La narratrice de ce roman, (jamais nommée au cours du livre) traductrice trentenaire un peu dépassée par la vie, réagit à peine lorsque le même jour, son amant lui signifie la fin de leur relation et son mari la quitte… Mais trois semaines après qu'il soit parti « avec le matelas ergonomique du lit conjugal, le matériel de camping et dix cartons de livres » elle n'est plus tout à fait la même, et ces trois semaines constituent la trame de ce roman léger et pétillant. Trois semaines où elle s'est vue confier la garde de Tumi, un petit garçon sourd de quatre ans, où elle a gagné
deux fois à la loterie, où elle a eu affaire à différents animaux morts, où elle a entrepris un périple autour de l'Islande sous la pluie de novembre, où elle a fait de nombreuses rencontres…
Il faut parfois laisser une deuxième chance à un livre. Voici ma conclusion après la lecture de L'Embellie. Je l'avais en effet emprunté à la bibliothèque et commencé en novembre, mais la narratrice un peu agaçante et l'histoire trop loufoque avaient eu raison de moi, et je l'avais rendu sans le finir. Pourtant, quand le père Noël me l'a apporté, (merci, merci !) je l'ai recommencé avec plaisir, et, allez comprendre, en relisant les mêmes pages avec un tout autre sentiment sur les personnages. Cette fois, je me suis laissée emporter sans m'attacher à repérer les comportements irrationnels de la narratrice, et j'ai aimé la fantaisie de l'histoire, jusqu'à en percevoir finalement la profondeur. En effet, beaucoup de choses restent non-dites, notamment ce qui s'est passé au moment des quinze ans de la jeune femme, mais l'on devine petit à petit et cela explique très largement sa personnalité. Les relations originales entre les différentes personnes, le voyage sur les routes islandaises balayées par la pluie, le petit garçon tranquille et plein de sagacité, la réflexion empreinte de légèreté sur la maternité, tout concourt à en faire un moment de lecture agréable. Il s'en dégage une philosophie de la vie originale et pleine d'humour.

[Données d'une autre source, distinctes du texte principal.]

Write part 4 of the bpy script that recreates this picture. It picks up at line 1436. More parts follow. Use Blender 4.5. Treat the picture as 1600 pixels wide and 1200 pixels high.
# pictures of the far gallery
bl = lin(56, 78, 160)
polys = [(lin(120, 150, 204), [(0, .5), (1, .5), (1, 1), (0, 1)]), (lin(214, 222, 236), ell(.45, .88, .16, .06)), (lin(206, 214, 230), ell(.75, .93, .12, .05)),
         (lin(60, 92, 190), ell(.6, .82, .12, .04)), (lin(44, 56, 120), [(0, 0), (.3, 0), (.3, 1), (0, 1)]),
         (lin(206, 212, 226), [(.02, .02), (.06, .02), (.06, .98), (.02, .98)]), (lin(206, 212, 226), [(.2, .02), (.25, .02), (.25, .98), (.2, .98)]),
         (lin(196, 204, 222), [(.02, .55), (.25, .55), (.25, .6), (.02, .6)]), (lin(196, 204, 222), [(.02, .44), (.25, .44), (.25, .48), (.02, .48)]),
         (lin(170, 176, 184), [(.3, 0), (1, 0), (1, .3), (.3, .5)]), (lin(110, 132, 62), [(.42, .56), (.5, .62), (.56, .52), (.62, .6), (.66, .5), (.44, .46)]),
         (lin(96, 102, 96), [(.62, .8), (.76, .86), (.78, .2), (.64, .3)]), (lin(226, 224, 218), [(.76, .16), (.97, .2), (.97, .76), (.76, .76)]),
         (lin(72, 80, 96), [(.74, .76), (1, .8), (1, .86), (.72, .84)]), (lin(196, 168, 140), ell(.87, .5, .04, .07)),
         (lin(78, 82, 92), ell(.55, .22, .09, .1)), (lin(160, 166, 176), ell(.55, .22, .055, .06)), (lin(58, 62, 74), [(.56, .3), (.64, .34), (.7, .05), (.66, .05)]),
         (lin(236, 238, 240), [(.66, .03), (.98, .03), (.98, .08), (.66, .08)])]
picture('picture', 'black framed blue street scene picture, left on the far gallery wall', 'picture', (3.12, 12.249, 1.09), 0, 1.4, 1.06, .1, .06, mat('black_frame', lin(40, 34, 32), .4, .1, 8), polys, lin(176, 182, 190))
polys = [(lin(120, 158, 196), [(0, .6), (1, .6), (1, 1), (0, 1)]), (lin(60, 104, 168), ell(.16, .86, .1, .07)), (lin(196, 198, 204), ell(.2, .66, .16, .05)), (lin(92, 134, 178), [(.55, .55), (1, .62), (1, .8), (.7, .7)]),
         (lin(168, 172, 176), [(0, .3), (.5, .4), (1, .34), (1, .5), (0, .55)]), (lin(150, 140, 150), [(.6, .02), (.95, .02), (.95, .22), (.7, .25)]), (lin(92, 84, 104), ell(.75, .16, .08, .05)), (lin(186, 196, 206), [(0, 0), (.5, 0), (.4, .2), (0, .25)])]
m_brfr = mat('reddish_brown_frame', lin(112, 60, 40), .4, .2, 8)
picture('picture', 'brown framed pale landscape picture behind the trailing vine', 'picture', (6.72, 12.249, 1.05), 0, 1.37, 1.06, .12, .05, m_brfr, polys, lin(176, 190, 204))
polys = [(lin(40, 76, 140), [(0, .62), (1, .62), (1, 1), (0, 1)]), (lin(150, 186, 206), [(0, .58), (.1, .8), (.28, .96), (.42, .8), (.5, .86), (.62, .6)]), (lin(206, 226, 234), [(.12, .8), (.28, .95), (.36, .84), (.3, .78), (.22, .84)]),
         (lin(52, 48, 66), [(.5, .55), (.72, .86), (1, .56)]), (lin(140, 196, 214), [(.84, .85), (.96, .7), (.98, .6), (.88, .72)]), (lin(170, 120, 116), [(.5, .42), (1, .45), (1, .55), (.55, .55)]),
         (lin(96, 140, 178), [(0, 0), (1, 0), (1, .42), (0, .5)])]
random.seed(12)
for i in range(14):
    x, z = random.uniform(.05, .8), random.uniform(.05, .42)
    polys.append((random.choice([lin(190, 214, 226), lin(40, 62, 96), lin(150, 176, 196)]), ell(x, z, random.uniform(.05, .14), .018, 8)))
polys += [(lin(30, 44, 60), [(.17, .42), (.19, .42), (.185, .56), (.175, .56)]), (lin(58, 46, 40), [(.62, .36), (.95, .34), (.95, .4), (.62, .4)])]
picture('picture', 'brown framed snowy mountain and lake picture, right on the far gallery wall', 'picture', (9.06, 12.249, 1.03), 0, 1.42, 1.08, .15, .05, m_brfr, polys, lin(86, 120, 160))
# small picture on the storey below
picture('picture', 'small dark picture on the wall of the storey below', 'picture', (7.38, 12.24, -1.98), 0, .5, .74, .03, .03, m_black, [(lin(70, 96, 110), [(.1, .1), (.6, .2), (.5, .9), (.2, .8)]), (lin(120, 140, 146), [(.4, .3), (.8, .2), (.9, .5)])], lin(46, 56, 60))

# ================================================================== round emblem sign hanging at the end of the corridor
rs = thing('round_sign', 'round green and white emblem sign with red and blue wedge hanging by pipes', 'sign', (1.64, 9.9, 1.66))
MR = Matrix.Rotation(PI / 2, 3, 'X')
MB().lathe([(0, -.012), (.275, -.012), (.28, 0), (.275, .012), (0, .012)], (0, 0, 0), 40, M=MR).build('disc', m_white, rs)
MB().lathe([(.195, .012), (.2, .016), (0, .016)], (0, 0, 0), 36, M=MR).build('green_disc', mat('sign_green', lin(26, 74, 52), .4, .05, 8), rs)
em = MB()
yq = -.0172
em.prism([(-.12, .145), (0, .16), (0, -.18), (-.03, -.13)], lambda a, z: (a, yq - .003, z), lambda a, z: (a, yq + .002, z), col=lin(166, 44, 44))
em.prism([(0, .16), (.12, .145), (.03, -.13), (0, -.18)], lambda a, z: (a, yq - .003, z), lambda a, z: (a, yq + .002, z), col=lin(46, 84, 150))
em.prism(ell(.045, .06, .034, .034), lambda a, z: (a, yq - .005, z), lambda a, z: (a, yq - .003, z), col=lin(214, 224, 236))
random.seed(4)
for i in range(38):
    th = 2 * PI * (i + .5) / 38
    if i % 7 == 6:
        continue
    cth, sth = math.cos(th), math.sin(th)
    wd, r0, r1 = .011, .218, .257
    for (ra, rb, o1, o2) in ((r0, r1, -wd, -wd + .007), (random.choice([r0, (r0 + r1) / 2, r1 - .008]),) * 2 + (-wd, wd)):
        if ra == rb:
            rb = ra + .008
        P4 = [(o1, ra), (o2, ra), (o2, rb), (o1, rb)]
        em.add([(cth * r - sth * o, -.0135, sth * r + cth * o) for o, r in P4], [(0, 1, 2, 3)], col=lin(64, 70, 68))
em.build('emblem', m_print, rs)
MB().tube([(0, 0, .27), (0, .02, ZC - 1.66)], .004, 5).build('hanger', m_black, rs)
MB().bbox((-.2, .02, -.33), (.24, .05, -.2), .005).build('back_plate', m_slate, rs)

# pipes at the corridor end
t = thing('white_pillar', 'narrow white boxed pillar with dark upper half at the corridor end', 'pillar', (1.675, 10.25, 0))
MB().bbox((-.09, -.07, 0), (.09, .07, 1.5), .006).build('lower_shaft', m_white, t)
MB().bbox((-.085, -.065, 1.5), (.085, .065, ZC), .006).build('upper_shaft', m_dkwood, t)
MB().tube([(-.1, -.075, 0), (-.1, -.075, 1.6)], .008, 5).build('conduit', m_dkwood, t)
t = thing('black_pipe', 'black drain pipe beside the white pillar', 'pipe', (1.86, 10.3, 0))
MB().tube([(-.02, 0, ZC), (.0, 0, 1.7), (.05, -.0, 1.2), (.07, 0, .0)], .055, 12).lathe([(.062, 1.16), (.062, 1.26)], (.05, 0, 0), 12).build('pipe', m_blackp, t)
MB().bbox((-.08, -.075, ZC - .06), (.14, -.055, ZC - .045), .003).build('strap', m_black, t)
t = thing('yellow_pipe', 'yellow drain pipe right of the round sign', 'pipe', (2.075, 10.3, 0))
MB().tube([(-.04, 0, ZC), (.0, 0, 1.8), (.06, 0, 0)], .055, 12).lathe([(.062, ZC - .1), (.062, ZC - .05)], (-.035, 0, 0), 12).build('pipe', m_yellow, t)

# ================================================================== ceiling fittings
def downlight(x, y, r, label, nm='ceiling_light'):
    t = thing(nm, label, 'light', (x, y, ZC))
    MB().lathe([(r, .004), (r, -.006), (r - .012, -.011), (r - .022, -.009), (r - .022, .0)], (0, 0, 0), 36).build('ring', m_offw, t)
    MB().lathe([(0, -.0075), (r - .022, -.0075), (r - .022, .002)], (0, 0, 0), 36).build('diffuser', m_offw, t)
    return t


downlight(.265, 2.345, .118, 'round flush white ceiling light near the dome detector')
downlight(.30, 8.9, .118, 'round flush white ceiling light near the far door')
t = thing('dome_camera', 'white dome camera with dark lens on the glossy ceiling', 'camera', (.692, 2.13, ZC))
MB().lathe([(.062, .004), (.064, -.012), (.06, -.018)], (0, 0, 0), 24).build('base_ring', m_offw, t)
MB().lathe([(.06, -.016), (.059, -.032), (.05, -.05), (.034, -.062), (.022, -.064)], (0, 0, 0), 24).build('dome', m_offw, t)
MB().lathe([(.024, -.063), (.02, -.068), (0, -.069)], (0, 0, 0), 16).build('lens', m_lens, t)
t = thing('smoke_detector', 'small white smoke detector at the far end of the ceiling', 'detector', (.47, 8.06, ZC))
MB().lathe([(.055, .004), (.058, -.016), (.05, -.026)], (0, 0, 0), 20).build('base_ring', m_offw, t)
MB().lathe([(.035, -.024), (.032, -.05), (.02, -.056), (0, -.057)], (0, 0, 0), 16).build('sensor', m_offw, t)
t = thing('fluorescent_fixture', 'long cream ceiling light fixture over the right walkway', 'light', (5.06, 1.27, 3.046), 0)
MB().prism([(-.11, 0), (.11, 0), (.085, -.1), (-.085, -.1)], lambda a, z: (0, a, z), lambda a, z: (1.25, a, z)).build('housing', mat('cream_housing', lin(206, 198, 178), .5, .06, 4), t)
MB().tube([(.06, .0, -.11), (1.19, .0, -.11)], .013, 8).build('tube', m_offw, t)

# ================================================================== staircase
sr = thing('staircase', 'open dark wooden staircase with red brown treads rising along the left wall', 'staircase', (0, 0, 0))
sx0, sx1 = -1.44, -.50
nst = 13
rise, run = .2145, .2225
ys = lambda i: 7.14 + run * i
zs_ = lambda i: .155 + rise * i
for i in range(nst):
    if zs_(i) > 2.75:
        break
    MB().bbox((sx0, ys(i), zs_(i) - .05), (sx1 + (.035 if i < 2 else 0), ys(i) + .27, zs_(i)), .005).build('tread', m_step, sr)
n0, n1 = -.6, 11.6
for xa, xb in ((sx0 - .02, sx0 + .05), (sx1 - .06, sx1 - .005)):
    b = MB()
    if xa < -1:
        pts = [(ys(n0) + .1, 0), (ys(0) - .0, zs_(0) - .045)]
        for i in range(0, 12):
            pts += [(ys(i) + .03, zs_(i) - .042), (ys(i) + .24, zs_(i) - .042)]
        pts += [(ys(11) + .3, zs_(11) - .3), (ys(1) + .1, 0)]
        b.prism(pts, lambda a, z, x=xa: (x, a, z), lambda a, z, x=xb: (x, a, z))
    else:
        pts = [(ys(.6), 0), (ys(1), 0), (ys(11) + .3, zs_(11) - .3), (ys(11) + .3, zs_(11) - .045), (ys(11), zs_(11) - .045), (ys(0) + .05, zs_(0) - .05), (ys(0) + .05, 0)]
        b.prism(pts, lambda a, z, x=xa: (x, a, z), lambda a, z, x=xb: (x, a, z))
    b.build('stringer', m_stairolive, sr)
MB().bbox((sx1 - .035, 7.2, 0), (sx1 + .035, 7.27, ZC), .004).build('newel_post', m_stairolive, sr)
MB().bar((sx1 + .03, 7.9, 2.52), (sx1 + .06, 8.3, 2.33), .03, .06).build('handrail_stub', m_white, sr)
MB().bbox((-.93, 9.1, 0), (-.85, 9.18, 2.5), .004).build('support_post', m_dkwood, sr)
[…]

Bien sûr, ce livre n'a pas l'attrait de la nouveauté qu'avait Rosa candida que j'avais repéré pratiquement dès sa sortie en 2010, mais il est très savoureux tout de même. Sachant qu'il s'agit d'un roman qui précède Rosa candida, contrairement à l'ordre de traduction en français, rien d'étonnant à ce qu'il soit un petit peu moins bien « ficelé ». Ce sont aussi ses imperfections, quelques petites longueurs, quelques traits de caractère un peu flous, qui font son charme. Sans oublier les recettes qui sont regroupées à la fin, et où l'on retrouve l'humour bien particulier qui éclaire très joliment la grisaille de novembre de ce périple islandais.
Rigning í nóvember
Le roman nous entraîne sur les routes islandaises en compagnie d'une jeune femme fantasque et d'un petit garçon. La première qui traverse les péripéties loufoques de son quotidien avec un détachement et une liberté rafraichissante, vient de se faire plaquer de manière plutôt rude. Le second se trimballe un attirail sur lequel tout le monde se retourne, entre les appareils contre sa surdité et ses lunettes en cul de bouteille, ce petit lutin est "abandonné" de manière cocasse par une mère célibataire complétement dépassée et sur le point d'accoucher. La complicité qui va naître entre les deux improbables compères est relatée dans une écriture pleine de drôlerie et d'émotion, le périple à travers l'Islande se fait de manière un peu chaotique et les nombreuses rencontres sont autant de refuges et nous font découvrir la vie quotidienne des habitants des landes islandaises. Cette découverte de la maternité est aussi un voyage intérieur au coeur des blessures qui nous accompagnent toujours quelle que soit notre destination, on se souvient que ce même thème, côté paternité, est aussi aborder dans son roman suivant, le magnifique Rosa Candida. On trouve en fin d'ouvrage une annexe amusante, pleine de malice : « Quarante-sept recettes de cuisine et une de tricot ».